ヤニス・クセナキスは現代音楽家であり,建築家でもある.電子音楽が有名で,ル・コルビュジエと共同したブリュッセル万博(1958年)のフィリップス館が建築では代表作.
一方で,人物写真と照明を用いた作品群は,教会におけるロウソクの火のメタファーに映る.火が消えるように,照明の明りが消えると死ぬ.しかしそこに映し出されている人物は,過去のある事件や戦争によって命を奪われた名もなき人々である.彼らはそうして脚光を浴びせない限り,再び火が灯ることは無いと言われているようにも感じる.解説文の中で,被害者と加害者の善悪を取り払い,故人である事実のみを表現しているという.
もしそうであるならば,加害者側も同列に配置しても良かったのではないかとも思うが,恐らく,彼の幼少期のナチスドイツに関連するトラウマに起因する偏執症的な気質が,突き動かしているのかもしれない.ミニマリズムやポップアートの潮流の上に,死をモチベーションとした心の揺れ動きを感じる.
それは最後の来世のセクションまで引き継がれていて,もどかしい気分.しかしながら,本展で初公開された新作や後半の映像作品は,もはや死後の世界や霊性との接続を指向していたり,超越的な自然観を意識していたりもしていて,死へのトラウマを超えた先の制作を試みているようにも感じた.

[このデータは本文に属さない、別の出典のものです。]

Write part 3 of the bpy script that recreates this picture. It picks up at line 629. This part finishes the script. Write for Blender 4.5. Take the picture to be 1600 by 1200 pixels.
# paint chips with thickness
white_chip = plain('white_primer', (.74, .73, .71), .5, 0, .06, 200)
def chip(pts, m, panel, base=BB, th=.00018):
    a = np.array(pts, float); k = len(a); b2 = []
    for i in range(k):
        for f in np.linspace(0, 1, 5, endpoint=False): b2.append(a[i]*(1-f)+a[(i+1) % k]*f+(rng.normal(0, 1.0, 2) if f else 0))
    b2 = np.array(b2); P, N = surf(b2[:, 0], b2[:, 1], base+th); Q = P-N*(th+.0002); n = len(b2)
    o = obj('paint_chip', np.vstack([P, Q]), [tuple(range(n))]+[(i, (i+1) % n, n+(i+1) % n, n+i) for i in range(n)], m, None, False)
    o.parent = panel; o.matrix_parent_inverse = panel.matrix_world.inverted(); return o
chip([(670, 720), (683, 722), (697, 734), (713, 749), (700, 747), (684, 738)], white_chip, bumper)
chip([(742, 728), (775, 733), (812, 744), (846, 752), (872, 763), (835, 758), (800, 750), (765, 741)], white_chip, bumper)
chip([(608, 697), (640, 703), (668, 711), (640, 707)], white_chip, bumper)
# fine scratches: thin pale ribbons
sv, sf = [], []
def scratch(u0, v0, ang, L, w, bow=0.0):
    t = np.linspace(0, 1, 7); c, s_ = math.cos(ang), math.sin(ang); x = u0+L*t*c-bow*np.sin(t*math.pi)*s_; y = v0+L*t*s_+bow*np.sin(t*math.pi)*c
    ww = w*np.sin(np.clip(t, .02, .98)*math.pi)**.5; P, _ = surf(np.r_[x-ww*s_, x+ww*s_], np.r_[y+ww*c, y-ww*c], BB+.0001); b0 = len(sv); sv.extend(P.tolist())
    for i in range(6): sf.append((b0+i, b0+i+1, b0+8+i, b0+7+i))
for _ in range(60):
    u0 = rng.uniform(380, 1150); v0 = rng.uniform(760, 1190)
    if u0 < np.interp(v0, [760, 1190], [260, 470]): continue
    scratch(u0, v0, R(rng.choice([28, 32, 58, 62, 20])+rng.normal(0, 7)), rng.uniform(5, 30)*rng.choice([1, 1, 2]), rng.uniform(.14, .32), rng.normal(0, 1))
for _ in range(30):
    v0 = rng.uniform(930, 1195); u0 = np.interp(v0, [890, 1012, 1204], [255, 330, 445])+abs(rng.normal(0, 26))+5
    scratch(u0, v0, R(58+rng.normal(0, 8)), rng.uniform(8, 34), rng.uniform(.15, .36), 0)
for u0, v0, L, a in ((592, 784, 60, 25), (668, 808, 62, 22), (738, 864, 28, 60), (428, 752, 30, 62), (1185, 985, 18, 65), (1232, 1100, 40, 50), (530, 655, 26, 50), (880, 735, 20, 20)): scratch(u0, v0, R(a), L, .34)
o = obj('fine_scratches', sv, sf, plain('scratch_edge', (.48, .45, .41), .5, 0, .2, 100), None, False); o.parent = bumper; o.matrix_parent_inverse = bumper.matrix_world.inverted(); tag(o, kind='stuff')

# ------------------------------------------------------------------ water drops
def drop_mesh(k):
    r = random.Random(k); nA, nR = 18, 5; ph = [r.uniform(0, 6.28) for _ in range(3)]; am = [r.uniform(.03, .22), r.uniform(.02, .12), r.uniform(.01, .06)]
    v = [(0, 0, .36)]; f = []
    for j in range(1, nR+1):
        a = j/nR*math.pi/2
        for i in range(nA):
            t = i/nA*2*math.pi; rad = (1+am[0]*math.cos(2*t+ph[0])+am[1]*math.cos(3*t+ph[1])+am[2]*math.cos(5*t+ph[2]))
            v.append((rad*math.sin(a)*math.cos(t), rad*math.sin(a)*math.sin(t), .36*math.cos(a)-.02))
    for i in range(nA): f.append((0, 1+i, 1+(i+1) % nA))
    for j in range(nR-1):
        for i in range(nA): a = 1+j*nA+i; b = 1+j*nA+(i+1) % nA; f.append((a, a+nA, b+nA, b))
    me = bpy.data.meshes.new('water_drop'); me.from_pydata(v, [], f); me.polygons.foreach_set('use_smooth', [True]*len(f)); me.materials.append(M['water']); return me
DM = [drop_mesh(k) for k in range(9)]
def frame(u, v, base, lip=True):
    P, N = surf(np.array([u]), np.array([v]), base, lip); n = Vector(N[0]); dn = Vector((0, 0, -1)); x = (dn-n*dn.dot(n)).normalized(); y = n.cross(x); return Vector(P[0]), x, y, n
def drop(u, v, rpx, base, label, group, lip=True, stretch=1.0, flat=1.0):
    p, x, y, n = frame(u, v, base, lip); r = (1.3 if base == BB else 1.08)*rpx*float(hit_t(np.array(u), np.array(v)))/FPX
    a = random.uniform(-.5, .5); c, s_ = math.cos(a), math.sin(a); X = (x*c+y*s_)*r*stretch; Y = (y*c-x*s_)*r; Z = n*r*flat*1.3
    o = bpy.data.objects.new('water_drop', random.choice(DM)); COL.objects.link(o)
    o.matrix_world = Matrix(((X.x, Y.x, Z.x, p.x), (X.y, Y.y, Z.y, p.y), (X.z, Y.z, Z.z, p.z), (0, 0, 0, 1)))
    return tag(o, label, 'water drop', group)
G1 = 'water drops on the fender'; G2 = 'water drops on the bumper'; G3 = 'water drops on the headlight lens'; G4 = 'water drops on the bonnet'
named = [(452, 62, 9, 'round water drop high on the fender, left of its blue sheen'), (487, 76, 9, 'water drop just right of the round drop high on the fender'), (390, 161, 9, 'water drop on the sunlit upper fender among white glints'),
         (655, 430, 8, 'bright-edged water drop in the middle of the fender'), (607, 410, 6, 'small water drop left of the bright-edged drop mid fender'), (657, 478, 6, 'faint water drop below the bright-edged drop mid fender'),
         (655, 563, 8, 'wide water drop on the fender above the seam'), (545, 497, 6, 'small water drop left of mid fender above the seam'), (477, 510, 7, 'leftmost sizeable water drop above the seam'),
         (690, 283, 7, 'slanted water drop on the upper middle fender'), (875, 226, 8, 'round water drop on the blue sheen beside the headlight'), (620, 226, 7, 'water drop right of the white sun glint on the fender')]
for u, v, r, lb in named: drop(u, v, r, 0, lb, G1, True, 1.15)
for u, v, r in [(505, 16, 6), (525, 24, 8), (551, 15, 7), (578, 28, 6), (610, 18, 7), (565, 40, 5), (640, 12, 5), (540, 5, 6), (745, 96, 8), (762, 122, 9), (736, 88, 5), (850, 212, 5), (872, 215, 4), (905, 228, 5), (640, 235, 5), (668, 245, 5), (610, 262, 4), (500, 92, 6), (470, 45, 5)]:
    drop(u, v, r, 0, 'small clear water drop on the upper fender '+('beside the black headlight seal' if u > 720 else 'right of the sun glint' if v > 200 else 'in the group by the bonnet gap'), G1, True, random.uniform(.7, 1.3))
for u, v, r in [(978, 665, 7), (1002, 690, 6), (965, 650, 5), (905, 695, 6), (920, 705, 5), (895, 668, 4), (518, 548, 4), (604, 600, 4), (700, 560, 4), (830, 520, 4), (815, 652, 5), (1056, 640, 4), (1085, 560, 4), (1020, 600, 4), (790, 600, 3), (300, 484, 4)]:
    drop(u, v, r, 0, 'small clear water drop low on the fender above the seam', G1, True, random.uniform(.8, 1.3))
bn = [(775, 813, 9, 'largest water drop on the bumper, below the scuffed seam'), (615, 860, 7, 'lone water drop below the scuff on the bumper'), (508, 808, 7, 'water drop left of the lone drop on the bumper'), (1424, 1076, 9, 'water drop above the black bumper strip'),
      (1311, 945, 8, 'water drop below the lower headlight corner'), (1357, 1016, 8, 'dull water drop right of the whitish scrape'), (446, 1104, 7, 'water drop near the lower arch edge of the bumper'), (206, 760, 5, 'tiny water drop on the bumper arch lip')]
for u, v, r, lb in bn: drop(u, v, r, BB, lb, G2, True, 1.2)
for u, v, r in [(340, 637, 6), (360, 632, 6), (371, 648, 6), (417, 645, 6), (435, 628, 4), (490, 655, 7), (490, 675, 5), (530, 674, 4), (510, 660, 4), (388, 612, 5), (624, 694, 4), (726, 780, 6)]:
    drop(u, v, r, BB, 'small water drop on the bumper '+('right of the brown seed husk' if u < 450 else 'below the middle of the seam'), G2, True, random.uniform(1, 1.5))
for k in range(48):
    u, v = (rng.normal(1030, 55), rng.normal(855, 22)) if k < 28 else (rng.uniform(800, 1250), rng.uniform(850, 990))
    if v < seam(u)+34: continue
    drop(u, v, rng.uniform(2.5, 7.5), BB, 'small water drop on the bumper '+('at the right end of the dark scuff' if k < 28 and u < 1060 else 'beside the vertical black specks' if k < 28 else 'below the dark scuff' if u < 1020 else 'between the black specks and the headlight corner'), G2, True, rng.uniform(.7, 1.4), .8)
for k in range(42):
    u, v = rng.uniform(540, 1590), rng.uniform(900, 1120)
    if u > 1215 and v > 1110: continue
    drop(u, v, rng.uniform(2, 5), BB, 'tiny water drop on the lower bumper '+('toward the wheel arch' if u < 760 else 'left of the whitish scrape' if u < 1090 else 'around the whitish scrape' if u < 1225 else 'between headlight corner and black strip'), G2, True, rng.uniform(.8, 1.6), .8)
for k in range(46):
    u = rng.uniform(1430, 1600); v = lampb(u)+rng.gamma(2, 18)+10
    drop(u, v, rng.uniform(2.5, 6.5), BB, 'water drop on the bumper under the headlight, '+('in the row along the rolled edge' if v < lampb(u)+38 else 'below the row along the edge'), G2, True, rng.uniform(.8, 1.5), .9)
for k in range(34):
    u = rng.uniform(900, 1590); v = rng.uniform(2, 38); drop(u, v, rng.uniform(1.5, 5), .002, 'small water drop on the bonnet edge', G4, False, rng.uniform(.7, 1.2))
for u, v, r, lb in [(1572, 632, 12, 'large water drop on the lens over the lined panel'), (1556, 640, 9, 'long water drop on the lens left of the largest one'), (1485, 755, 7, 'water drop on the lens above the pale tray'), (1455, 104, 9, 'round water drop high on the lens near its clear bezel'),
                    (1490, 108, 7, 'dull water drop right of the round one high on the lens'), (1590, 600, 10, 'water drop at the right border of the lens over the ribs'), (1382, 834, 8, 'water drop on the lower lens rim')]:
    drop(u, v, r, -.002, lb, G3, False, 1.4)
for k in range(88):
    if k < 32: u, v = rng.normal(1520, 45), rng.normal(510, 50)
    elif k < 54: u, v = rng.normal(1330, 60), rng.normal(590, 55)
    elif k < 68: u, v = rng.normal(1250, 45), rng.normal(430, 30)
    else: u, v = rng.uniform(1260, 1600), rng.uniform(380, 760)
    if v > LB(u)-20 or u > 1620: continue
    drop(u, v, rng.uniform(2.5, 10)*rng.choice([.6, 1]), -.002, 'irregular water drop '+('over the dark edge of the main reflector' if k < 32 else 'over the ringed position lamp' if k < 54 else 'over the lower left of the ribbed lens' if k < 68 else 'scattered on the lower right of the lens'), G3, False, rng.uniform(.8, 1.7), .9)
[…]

人物写真をモチーフにした作品は正直,表現や意味合いを含めてあまり共感できるものではなかったけれど,後半は良い意味で意味内容が分かり切れない部分が多くて魅力的だった.人物背景を知らないと作品の魅力が分からないっていうのはやはり厳しい.
とはいえ,図録を見て分かったけど,ボルタンスキーの作品を展示するには日本の美術館は狭すぎる.恐らく回顧展という性質上なるべく多くの作品を展示したいというキュレーションと展示構成サイドの意図は分かるものの,魅力を伝えるにはもっと余白がほしかったのが正直なところ.